The Titsey Foundation is established

Granville and Evelyn had four sons, none of whom married.  Ronald, the second son, was killed in the First World War while serving with the Coldstream Guards in France.  Alan was the youngest and became a Major in the Coldstream Guards and a breeder and owner of horses.  His most successful horse was St George II which was bred by his father, trained at Titsey and ridden by Alan to victory in the National Hunt Steeplechase at Cheltenham in 1938. 

Richard, the eldest, was a Major in the Grenadier Guards and served in both World Wars and with his third brother, Thomas, lived at Titsey, restoring the house and reviving the gardens after war time requisitioning and occupation by Canadian troops.  Thomas, in particular, was a keen gardener.

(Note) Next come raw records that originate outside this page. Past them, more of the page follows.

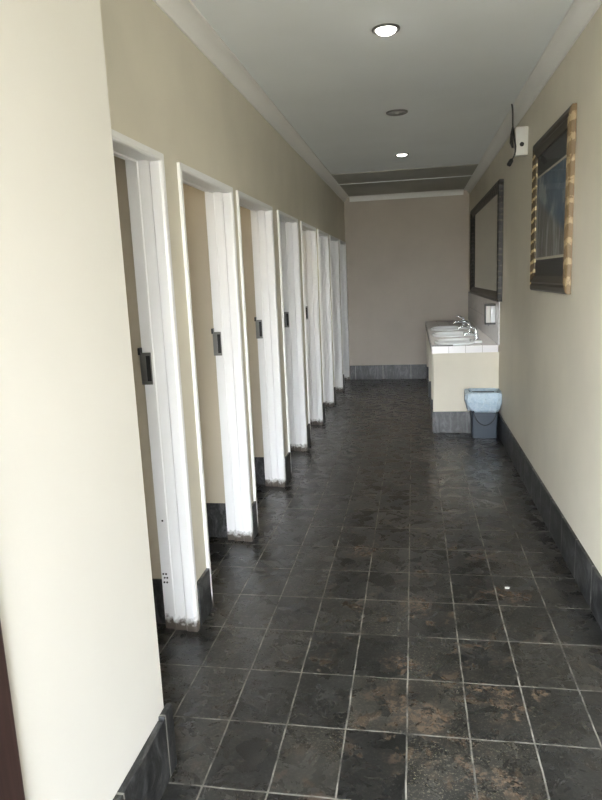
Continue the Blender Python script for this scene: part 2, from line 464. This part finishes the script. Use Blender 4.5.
# ------------------------------------------------------------------ cubicle door frames
PROF = [(0.030, 0.0), (0.030, 0.014), (0.010, 0.014), (0.003, 0.010), (0.0, 0.002), (0.0, -0.036), (0.008, -0.042),
        (0.008, -0.088), (0.003, -0.092), (0.003, -0.100), (0.016, -0.104), (0.016, -0.145), (0.022, -0.145), (0.022, 0.0)]
ORD = ['nearest the viewer', 'second from the viewer', 'third from the viewer', 'fourth from the viewer',
       'fifth from the viewer', 'sixth from the viewer', 'seventh from the viewer', 'farthest from the viewer']
for i in range(8):
    n, f = NEAR[i], FAR[i]
    root = empty('door_%d' % (i + 1), (XL, (n + f) / 2, 0))
    tag(root, 'white steel frame of the cubicle doorway %s' % ORD[i], 'door', 'cubicle doorways along the left wall', 'structure')
    cy = (n + f) / 2
    bm = BM()
    rings = []
    for u, w in PROF:
        yn, yf, zt = n + 0.03 - u - cy, f - 0.03 + u - cy, TOP - 0.03 + u
        rings.append([bm.verts.new((w, yn, 0)), bm.verts.new((w, yn, zt)), bm.verts.new((w, yf, zt)), bm.verts.new((w, yf, 0))])
    m = len(rings)
    for k in range(m):
        a, c = rings[k], rings[(k + 1) % m]
        for s in range(3):
            bm.faces.new((a[s], a[s + 1], c[s + 1], c[s]))
    bm.faces.new([r[0] for r in rings]); bm.faces.new([r[3] for r in rings][::-1])
    fr = build('door_frame', bm, FRAME, root)
    # strike plate with keeper slot on the far jamb
    yj = f - 0.03 + 0.016 - cy
    bm = BM()
    box(bm, -0.148, -0.099, yj - 0.020, yj - 0.017, 1.136, 1.150, 0.0006)
    box(bm, -0.148, -0.099, yj - 0.020, yj - 0.017, 1.258, 1.272, 0.0006)
    box(bm, -0.148, -0.122, yj - 0.020, yj - 0.017, 1.150, 1.258, 0.0006)
    box(bm, -0.103, -0.099, yj - 0.020, yj - 0.017, 1.150, 1.258, 0.0006)
    # body of the box keep let into the frame
    box(bm, -0.147, -0.101, yj - 0.017, yj - 0.001, 1.140, 1.268)
    sp = build('strike_plate', bm, STEEL, root)
    bm = BM(); box(bm, -0.122, -0.103, yj - 0.0186, yj - 0.0172, 1.150, 1.258)
    build('keeper_slot', bm, BLACK, sp)
    bm = BM(); box(bm, -0.154, -0.143, yj - 0.024, yj + 0.004, 1.262, 1.292, 0.002)
    build('keeper_lug', bm, BLACKP, sp)
    # leaf, standing open against the near partition
    bm = BM()
    box(bm, -0.90, -0.150, n + 0.050 - cy, n + 0.088 - cy, 0.012, 2.02, 0.003)
    lf = build('door_leaf', bm, LEAF, root)
    if i == 0:
        bm = BM()
        for zz, xs in ((0.521, (-0.118,)), (0.268, (-0.135, -0.122)), (0.250, (-0.130, -0.118)), (0.228, (-0.133, -0.120)),):
            for xx in xs:
                r = bmesh.ops.create_cone(bm, cap_ends=True, segments=10, radius1=0.0045, radius2=0.0045, depth=0.002,
                                          matrix=Matrix.Translation((xx, yj - 0.0005, zz)) @ Matrix.Rotation(math.pi / 2, 4, 'X'))
        build('screw_hole', bm, BLACK, root)

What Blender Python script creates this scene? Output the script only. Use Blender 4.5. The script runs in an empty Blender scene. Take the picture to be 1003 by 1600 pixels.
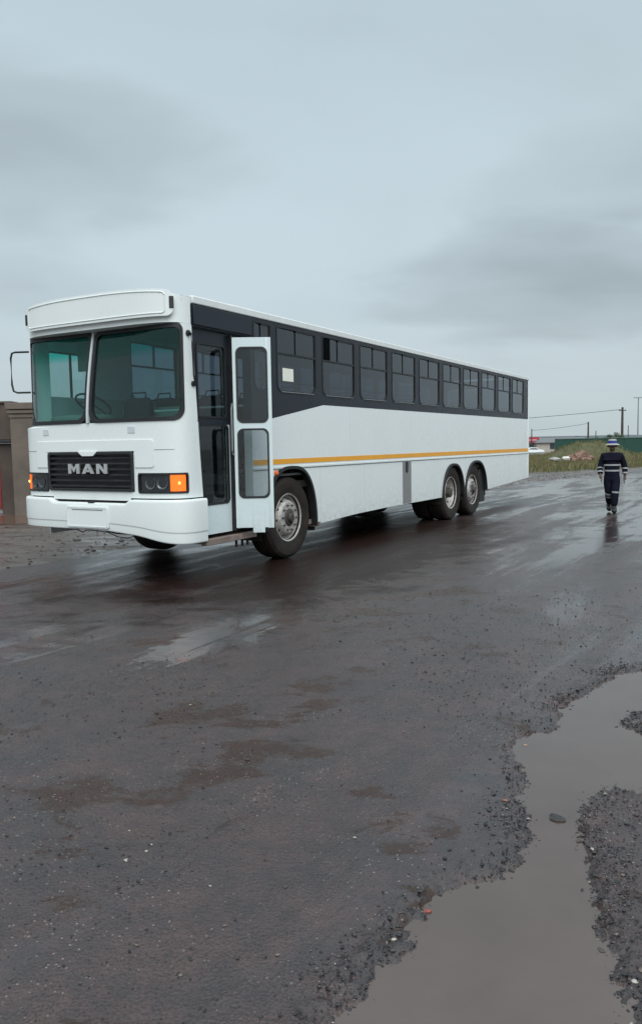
import bpy, bmesh, math, random
import numpy as np
from mathutils import Vector, Matrix, noise
random.seed(7); rng = np.random.default_rng(7)
R = math.radians
scene = bpy.context.scene
col = scene.collection
# ------------------------------------------------------------------ camera, world, sun, exposure
CAM_H = 1.509
cd = bpy.data.cameras.new('camera'); cam = bpy.data.objects.new('camera', cd); col.objects.link(cam)
cd.sensor_fit = 'HORIZONTAL'; cd.sensor_width = 36; cd.lens = 36*1221.95/1003
cd.clip_start = 0.05; cd.clip_end = 3000
cam.matrix_world = Matrix.Translation((0, 0, CAM_H)) @ Matrix.Rotation(R(90-4.971), 4, 'X') @ Matrix.Rotation(R(-0.995), 4, 'Z')
scene.camera = cam
SUN_EL, SUN_AZ = R(42), R(172)      # azimuth clockwise from +Y: behind the camera
world = bpy.data.worlds.new('World'); scene.world = world; world.use_nodes = True
nt = world.node_tree; nt.nodes.clear()
def N(t, **kw):
    n = nt.nodes.new(t)
    for k, v in kw.items(): setattr(n, k, v)
    return n
def L(a, b): nt.links.new(a, b)
def inp(n, name, v):
    n.inputs[name].default_value = v
def math_node(op, a, b=None, c=None, clamp=False):
    m = N('ShaderNodeMath', operation=op); m.use_clamp = clamp
    for i, x in enumerate((a, b, c)):
        if x is None: continue
        if isinstance(x, (int, float)): m.inputs[i].default_value = x
        else: L(x, m.inputs[i])
    return m.outputs[0]
def vmath(op, a, b=None):
    m = N('ShaderNodeVectorMath', operation=op)
    for i, x in enumerate((a, b)):
        if x is None: continue
        if isinstance(x, (tuple, list)): m.inputs[i].default_value = x
        else: L(x, m.inputs[i])
    return m
def ramp(fac, stops, interp='LINEAR'):
    r = N('ShaderNodeValToRGB'); r.color_ramp.interpolation = interp
    e = r.color_ramp.elements
    while len(e) < len(stops): e.new(.5)
    for k, (p, c) in enumerate(stops):
        e[k].position = p
        e[k].color = (c, c, c, 1) if isinstance(c, (int, float)) else (*c, 1)
    L(fac, r.inputs[0]); return r.outputs[0]
def mixc(fac, a, b, blend='MIX'):
    m = N('ShaderNodeMix', data_type='RGBA', blend_type=blend)
    if isinstance(fac, (int, float)): m.inputs[0].default_value = fac
    else: L(fac, m.inputs[0])
    for i, x in ((6, a), (7, b)):
        if isinstance(x, (tuple, list)): m.inputs[i].default_value = (*x[:3], 1)
        else: L(x, m.inputs[i])
    return m.outputs[2]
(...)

Together, Richard and Thomas established the Titsey Foundation to preserve the house, garden, church and parkland for public benefit.  Under the guidance of the Trustees the estate is now open to the public every summer, offering miles of well-marked woodland walks on the side of the North Downs.  Titsey Hall stands as one of the largest surviving historic estates in Surrey and attracts more than 20,000 visitors a year.